Une perspective de débouchés, à n'en pas douter, alléchante pour les Russes et leurs partenaires. Si, comme insiste Francis Perrin, les exportateurs de gaz russe n'entendent aucunement délaisser le marché européen, ils tablent donc sur un marché en pleine expansion, le gaz liquéfié venant ainsi compléter leur dispositif de pipelines. En mai 2014, la Russie (Gazprom) et la Chine (CNPC), ont signé un mégacontrat d'approvisionnement gazier d'un montant record de 400 milliards de dollars. Contrat qui prévoit durant 30 ans la livraison depuis la Russie de 38 milliards de mètres cubes par an, soit l'équivalent de la consommation française.

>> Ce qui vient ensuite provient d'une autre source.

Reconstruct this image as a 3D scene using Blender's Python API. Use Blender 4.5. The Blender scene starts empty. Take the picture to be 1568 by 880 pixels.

Avec le GNL et son acheminement moins contraignant —géopolitiquement parlant- que via les pipelines, la Russie dope ainsi ses exportations de gaz sur des marchés déjà soumis à une offre abondante: avec un site de Yamal tournant à plein régime, la part de la Russie sur le marché mondial du GNL devrait passer de 4,5% à plus de 8%. De fait, si le gaz naturel liquéfié devient bon marché et que, comme précise Frédéric Perrin, le marché nord-américain reste fermé au gaz russe (États-Unis et Canada étant déjà exportateurs), contrairement à un marché européen visiblement suffisamment grand pour tout le monde, les coûts de production, hors compétition, de Yamal LNG pourraient porter —tant que les cours resteront bas- un coup dur à la viabilité économique des exportations américaines vers l'Europe. Des exportations américaines à destination du marché européen qui ont commencé en avril 2016.

Quant aux sanctions US, reste à savoir quelles pourraient être les répercussions de la fusion récente du français Technip- qui a conçu et assurera la maintenance des installations de Yamal- avec l'américain FMC Technologies, le mariage ayant tourné à l'avantage de l'américain.